App Mode connects Live UI Editor to your running application (usually a local dev server) and lets you edit the real UI.
In App Mode, edits are staged as Pending first. They are only written back into your files when you click Apply to Code.
You need:
- A project that can run locally (Vite/React, Next.js, etc.)
- Node.js installed
- A dev server URL that works in a normal browser (usually
http://127.0.0.1:<port>)
If you don't have a running app/dev server, use Static HTML Mode instead.
- Open VS Code's terminal: Terminal > New Terminal
- Install dependencies (only needed once):
npm install - Start the dev server (common):
npm run dev - Wait for a message that includes a local URL
- The terminal prints a URL like
http://localhost:5173orhttp://localhost:3000.
Copy that URL into your normal browser. If it loads, App Mode is much more likely to work.
- Open the Command Palette:
Ctrl+Shift+P - Run: Live UI: Open
- Choose: App Mode (dev server)
- Choose how to connect:
- Start dev server (integrated terminal) (if you want the extension to run it)
- Start dev server (external) (if you already started it)
- Use existing URL (paste your URL)
- Click Start App Mode
- A preview loads your app.
- You can click UI elements and see an overlay/selection.
App Mode has two interaction modes:
- Edit mode: selection overlays, drag/resize, click-to-code.
- Browse mode: your app behaves normally (good for login flows, menus, navigation).

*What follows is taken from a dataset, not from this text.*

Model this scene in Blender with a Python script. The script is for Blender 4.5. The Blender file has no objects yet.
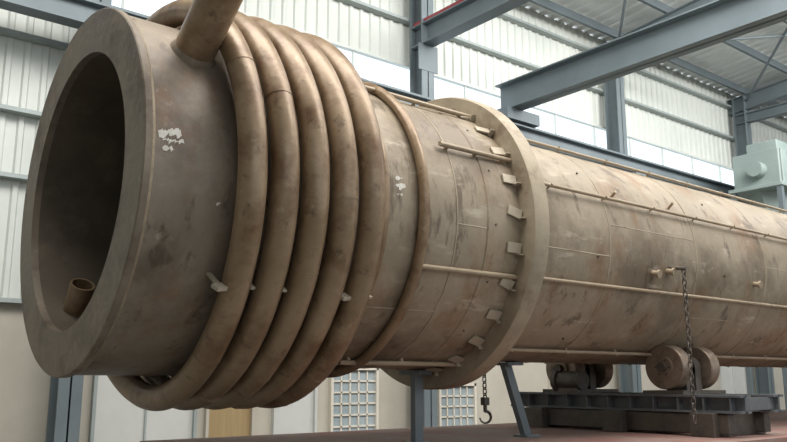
import bpy, bmesh, math, random
from mathutils import Vector, Matrix
random.seed(7)
CH=1.5
D=6.01; H=1.386+CH
pi=math.pi
sc=bpy.context.scene
try: sc.view_settings.view_transform='Standard'
except Exception: pass

# ---------------- materials ----------------
def hexc(h):
    h=h.lstrip('#'); v=[int(h[i:i+2],16)/255 for i in (0,2,4)]
    return tuple(x/12.92 if x<=0.04045 else ((x+0.055)/1.055)**2.4 for x in v)
def mat(name, c1, c2=None, rough=0.6, metal=0.0, scale=3.0, bump=0.0, stretch=(1,1,1), layers=(), bscale=None):
    m=bpy.data.materials.new(name); m.use_nodes=True
    nt=m.node_tree; b=nt.nodes['Principled BSDF']
    b.inputs['Roughness'].default_value=rough; b.inputs['Metallic'].default_value=metal
    c1=hexc(c1); c2=hexc(c2) if c2 else c1
    g=nt.nodes.new('ShaderNodeNewGeometry')
    def noise(sc_,st,det=8,off=0):
        mp=nt.nodes.new('ShaderNodeMapping'); mp.inputs['Scale'].default_value=st; mp.inputs['Location'].default_value=(off,off*0.7,off*1.3)
        nt.links.new(g.outputs['Position'],mp.inputs['Vector'])
        n=nt.nodes.new('ShaderNodeTexNoise'); n.inputs['Scale'].default_value=sc_; n.inputs['Detail'].default_value=det; n.inputs['Roughness'].default_value=0.68
        nt.links.new(mp.outputs[0],n.inputs['Vector']); return n
    n=noise(scale,stretch)
    r=nt.nodes.new('ShaderNodeValToRGB')
    r.color_ramp.elements[0].position=0.32; r.color_ramp.elements[1].position=0.68
    r.color_ramp.elements[0].color=(*c1,1); r.color_ramp.elements[1].color=(*c2,1)
    nt.links.new(n.outputs['Fac'],r.inputs['Fac'])
    out=r.outputs['Color']; k=3
    for (col,s_,st,lo,hi,amt) in layers:
        n2=noise(s_,st,10,k*3.7); k+=1
        r2=nt.nodes.new('ShaderNodeValToRGB'); r2.color_ramp.elements[0].position=lo; r2.color_ramp.elements[1].position=hi
        r2.color_ramp.elements[1].color=(amt,amt,amt,1)
        nt.links.new(n2.outputs['Fac'],r2.inputs['Fac'])
        mx=nt.nodes.new('ShaderNodeMix'); mx.data_type='RGBA'
        nt.links.new(r2.outputs['Color'],mx.inputs['Factor'])
        nt.links.new(out,mx.inputs[6]); mx.inputs[7].default_value=(*hexc(col),1)
        out=mx.outputs[2]
    nt.links.new(out,b.inputs['Base Color'])
    if layers:
        rr=nt.nodes.new('ShaderNodeMapRange'); rr.inputs['To Min'].default_value=rough-0.12; rr.inputs['To Max'].default_value=rough+0.22
        nt.links.new(n.outputs['Fac'],rr.inputs['Value']); nt.links.new(rr.outputs[0],b.inputs['Roughness'])
    if bump:
        bn=nt.nodes.new('ShaderNodeTexNoise'); bn.inputs['Scale'].default_value=bscale or scale*6; bn.inputs['Detail'].default_value=6
        nt.links.new(g.outputs['Position'],bn.inputs['Vector'])
        bp=nt.nodes.new('ShaderNodeBump'); bp.inputs['Strength'].default_value=bump; bp.inputs['Distance'].default_value=0.02
        nt.links.new(bn.outputs['Fac'],bp.inputs['Height']); nt.links.new(bp.outputs[0],b.inputs['Normal'])
    return m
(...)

Use the sidebar button to switch.
- Switch to Edit mode
- Click an element
- Make a small change (text or style)
- Look for Pending: N
- Click Apply to Code
- Pending count goes back down after applying.
- One or more source files change (often
.jsx/.tsx).
If you click Discard, pending edits are removed and nothing is written.
App Mode includes the same tool panels as Static HTML Mode:
| Panel | What it does |
|---|---|
| Inspector | View and edit computed CSS properties of the selected element |
| Element Tree | Browse the full DOM tree with search; click to select |
| Diff Preview | Before/after diff of pending changes |
| CSS Cascade | Full cascade of CSS rules for the selected element |
| Responsive Bar | Switch viewport to common breakpoints |
With an element selected you can Insert, Duplicate (Ctrl+D), Wrap (Ctrl+G), and Delete (Delete/Backspace). All operations support undo/redo (Ctrl+Z / Ctrl+Shift+Z).
Hold Ctrl+Shift and click to add elements to the selection. Press Ctrl+A to select all siblings. Bulk operations (delete, style changes) apply to every selected element.
If Apply-to-Code seems to change the wrong place (or can't find the element), enable Stable IDs.
- In the App Mode sidebar, click Enable Stable IDs
- Follow the prompts
- Restart your dev server (important)
What Stable IDs does:
- Writes a dev-only Babel plugin file into your app
- Patches your framework config (Vite/Next) so elements get stable
data-luiidentities - Makes element to source mapping much more reliable
This controls where style changes go:
- Auto: best-effort choice
- Tailwind: edits utility classes where possible
- CSS file: writes class rules into a chosen CSS file
- Inline: writes inline style props
If you're unsure, start with Auto.
- Off (safest): preview-only; nothing written for layout moves
- Safe: persists drag moves as margin adjustments (more responsive-friendly)
- Full: persists width/height/transform (advanced)
If you're just getting started, use Off or Safe.
If VS Code is connected to a remote environment:
- The Live UI Editor panel runs locally.
- Your dev server runs remotely.
App Mode routes the embedded preview through a proxy that works with port-forwarding.
If hot reload (HMR) doesn't reconnect:
- Confirm the dev server port is forwarded/reachable.
- Prefer default dev-server configs (same-origin websocket URLs usually work best).
If your app also needs a backend/API server (auth, data, etc.), App Mode can help start it via Start Backend.